Achcar on the Mufti of Jerusalem
When in New York recently I saw this book around and was tempted to buy it. I now regret not doing so! But Gilbert Achcar has a piece in Le Monde Diplomatique, highlighting the (mis)use of the sorry affair of the Mutfi of Jerusalem's pro-Nazi leanings by Israelis, usually to tarnish all Palestinians with some kind of responsibility of the Holocaust. I had read about the Mufti's generally terrible politics (on Palestinian as well as Jewish issues) in the 1930s and 1940s in Rachid Khalidi's excellent The Iron Cage so this came as no surprise, but I didn't know the extent to which Israel had exploited him:
But the Zionists claimed the mufti was an official representative of the Palestinians and Arabs and in 1945 demanded (without success) that he be handed over to the international military tribunal at Nuremberg, as if he had been a key part of the Nazi genocide machine. Articles, pamphlets and books were produced to present Husseini as a candidate for prosecution.
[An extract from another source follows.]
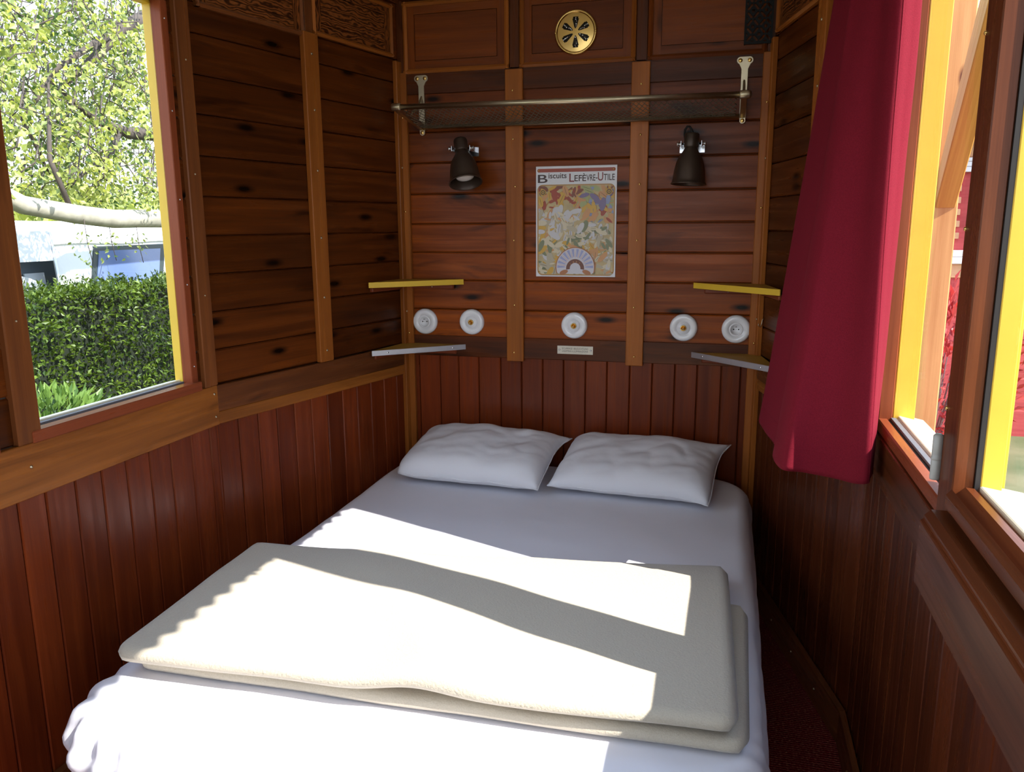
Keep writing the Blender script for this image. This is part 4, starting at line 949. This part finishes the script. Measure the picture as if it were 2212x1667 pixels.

The mufti served a symbolic purpose, allowing the Zionists to claim that the Palestinians shared responsibility for the genocide, and justify the creation of a “Jewish state” on the territory of their homeland.
This motive became a constant in the propaganda of the state of Israel. It explains the extraordinary importance accorded to the mufti in the Holocaust memorial museum, in Jerusalem. Tom Segev observes that the wall dedicated to al-Husseini gives the impression of a convergence between the Nazis’ genocide plans and Arab hostility towards Israel. Peter Novick points out that the entry on the mufti in the Encyclopedia of the Holocaust, published in association with Yad Vashem (the Holocaust remembrance authority), is much longer than those on Himmler, Goebbels or Eichmann, and only a little shorter than that on Hitler.
That last bit is quite incredible!
On a related note I am currently reading Ian Johnson's A Mosque in Munich, which is about American recuperation of Muslim allies of the Nazis (mostly from dissident Soviets from the republics that are majority Muslim — the Stan countries). It's fascinating so far, although Johnson's grasp of Islamism is weak when he discusses the Egyptian Muslim Brothers. More about that later.
P.S. Achcar also did a podcast for the Diplo.